● **REQUIREMENTS**:
Copy exactly the lines from the start of the material through the line with "return tag(o, label, cat, group)". Pictures stay out of the copy.

● **PROVIDED DATA**:
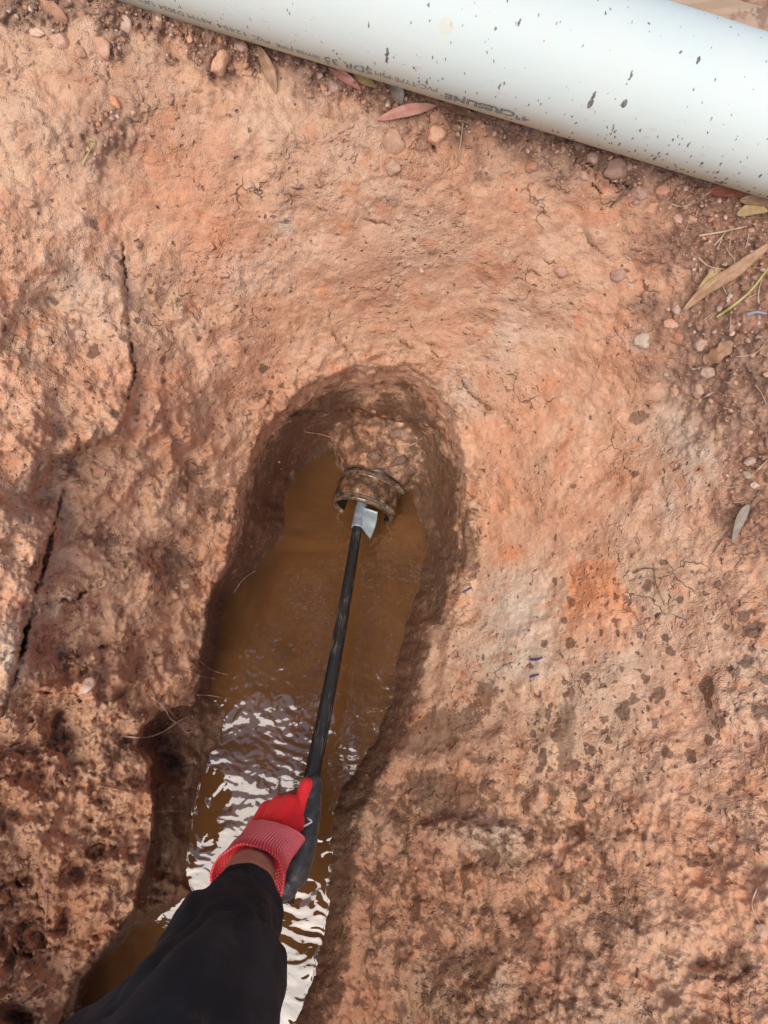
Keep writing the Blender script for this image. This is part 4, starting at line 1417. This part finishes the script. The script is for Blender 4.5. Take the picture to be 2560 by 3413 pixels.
def clod(name, u, v, size, mat, label, cat='clod', group=None, asp=.8, rot=0., flat=.62, sink=.42, sub=3):
    D = float(gD(u, v))
    n = gnormal(u, v)
    R = size * .5 * D / F
    vv, f = rock(int(u * 7 + v * 13) % 99991, sub)
    t, r, b = ring_frame(n, at(u + 60 * math.cos(rot), v + 60 * math.sin(rot), D) - at(u, v, D))
    vv = vv * np.array([1, asp, flat])
    W = vv[:, :1] * r + vv[:, 1:2] * b + vv[:, 2:3] * t
    c = at(u, v, D) + n * R * flat * (1 - 2 * sink)
    o = mesh_obj(name, c + W * R, f, MAT_CLOD[mat])
    return tag(o, label, cat, group)


CL = 'large clods and stones lying along the pipe and right bank'
for (u, v, s, m, asp, rot, lab) in [
    (420, 84, 66, 'tan', .95, 0, 'round tan clod touching the shadow at the pipe in the upper left'),
    (347, 163, 76, 'red', .9, .4, 'large reddish clod left of the round tan clod near the pipe'),
    (732, 214, 92, 'tan', .95, .2, 'largest smooth tan clod, beside the narrow tan leaf under the pipe'),
    (206, 141, 62, 'red', .85, .5, 'dull reddish clod right of the small dark hollow in the upper left'),
    (184, 46, 100, 'red', .38, .35, 'long flat slab of red soil over the dark gap in the top left corner'),
    (125, 108, 54, 'tan', .5, .1, 'thin flat tan clod below the long slab in the top left corner'),
    (385, 342, 44, 'orange', .75, .9, 'small bright orange clod on the upper left slope'),
    (43, 252, 34, 'tan', .7, .1, 'small pale pebble near the left edge, upper left'),
    (100, 678, 44, 'tan', .75, .2, 'rounded tan clod on the left slope beside dark hollows'),
    (266, 174, 42, 'red', .9, 0, 'small red clod between two bigger reddish clods in the upper left'),
    (564, 92, 36, 'red', .9, .5, 'small red clod tucked against the pipe edge near the printed D3034'),
    (803, 157, 46, 'tan', .85, .3, 'tan clod under the pipe just left of the narrow tan leaf'),
    (472, 126, 32, 'tan', .7, .8, 'small tan clod just right of the round tan clod by the pipe'),
    (1313, 472, 92, 'tan', .9, .7, 'heart shaped tan clod below the pink leaf'),
    (1313, 558, 62, 'tan', .9, 0, 'rounded tan clod directly under the heart shaped one'),
    (1457, 450, 78, 'tan', .7, .3, 'wide tan clod right of the heart shaped clod, near the pipe'),
    (1112, 290, 56, 'red', .8, .3, 'dull reddish clod in the crumbs left of the pink leaf'),
    (1034, 318, 38, 'grey', .85, .1, 'greyish clod in the loose crumbs above the centre'),
    (2170, 694, 54, 'red', .85, .3, 'reddish clod below the dark straight twig by the pipe'),
    (2258, 732, 38, 'red', .9, .2, 'squarish red clod beside a dark gap, upper right'),
    (2305, 730, 42, 'red', .8, .5, 'reddish clod right of the squarish one, upper right'),
    (2059, 918, 60, 'red', .75, .1, 'flat red clod with a curved crack over its top, right slope'),
    (2258, 1032, 38, 'grey', .9, 1.2, 'grey brown pebble at the lower tip of the long dry leaf'),
    (2235, 1080, 52, 'red', .75, .2, 'reddish clod below the tip of the long dry leaf'),
    (2258, 1122, 56, 'red', .8, -.2, 'wide reddish clod above a dark crumb patch on the right'),
    (2332, 1149, 52, 'tan', .95, 0, 'round tan clod left of the broad broken leaf'),
    (2496, 1138, 26, 'grey', .95, 0, 'small round brown pebble near the right edge beside a pale one'),
    (2364, 1243, 60, 'tan', .65, 0, 'flat tan stone under the broad broken leaf'),
    (2329, 1299, 64, 'grey', .8, .5, 'greyish clod among dry straw on the right'),
    (2250, 1305, 48, 'grey', .8, .2, 'grey brown clod left of the greyish one in the dry straw'),
    (2138, 1135, 58, 'pale', .95, 0, 'pale grey stone set flat in the right slope'),
    (2532, 1120, 30, 'pale', .6, -.8, 'small whitish stone near the right edge'),
    (2220, 1249, 22, 'pale', .85, 0, 'tiny white pebble left of the dry straw on the right'),
    (2500, 1540, 44, 'tan', .8, .3, 'tan clod near the right edge above the curled grey leaf'),
    (2494, 1580, 40, 'pale', .7, 0, 'pale flat chip just below a tan clod near the right edge'),
    (2517, 1618, 34, 'grey', .8, .7, 'grey stone at the top of the curled grey leaf stem'),
    (1868, 908, 52, 'orange', .85, .1, 'bright orange lump pressed into the middle of the right slope'),
    (1407, 902, 26, 'tan', .7, 1.2, 'small tan pebble below the dark cracks above the hole'),
    (1973, 526, 42, 'tan', .9, .6, 'round tan clod sitting in a dark gap under the pipe'),
    (1949, 584, 44, 'red', .7, 1.0, 'reddish clod below the round one in the dark gap under the pipe'),
    (1770, 554, 48, 'red', .85, .2, 'red clod under the pipe below the printed figure 4'),
    (2099, 556, 30, 'red', .8, .4, 'small reddish clod in the shade of the pipe on the right'),
    (2134, 640, 66, 'red', .85, .2, 'broad reddish clod right of the dark straight twig'),
    (2052, 562, 84, 'red', .8, .5, 'big reddish slab of soil under the pipe between two dark gaps'),
    (2211, 634, 54, 'red', .8, .1, 'reddish clod under the pipe left of the dark red leaf'),
    (288, 2287, 78, 'tan', .48, .05, 'long smooth tan stone stuck in the rough left bank'),
    (2543, 3098, 56, 'grey', .75, .9, 'grey stone at the lower right edge under a pale thread'),
]:
    clod('clod' if m in ('tan', 'red', 'orange', 'dark') else 'stone', u, v, s, m, lab, 'clod' if m in ('tan', 'red', 'orange', 'dark') else 'stone', CL, asp, rot)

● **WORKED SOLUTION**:
Keep writing the Blender script for this image. This is part 4, starting at line 1417. This part finishes the script. The script is for Blender 4.5. Take the picture to be 2560 by 3413 pixels.
def clod(name, u, v, size, mat, label, cat='clod', group=None, asp=.8, rot=0., flat=.62, sink=.42, sub=3):
    D = float(gD(u, v))
    n = gnormal(u, v)
    R = size * .5 * D / F
    vv, f = rock(int(u * 7 + v * 13) % 99991, sub)
    t, r, b = ring_frame(n, at(u + 60 * math.cos(rot), v + 60 * math.sin(rot), D) - at(u, v, D))
    vv = vv * np.array([1, asp, flat])
    W = vv[:, :1] * r + vv[:, 1:2] * b + vv[:, 2:3] * t
    c = at(u, v, D) + n * R * flat * (1 - 2 * sink)
    o = mesh_obj(name, c + W * R, f, MAT_CLOD[mat])
    return tag(o, label, cat, group)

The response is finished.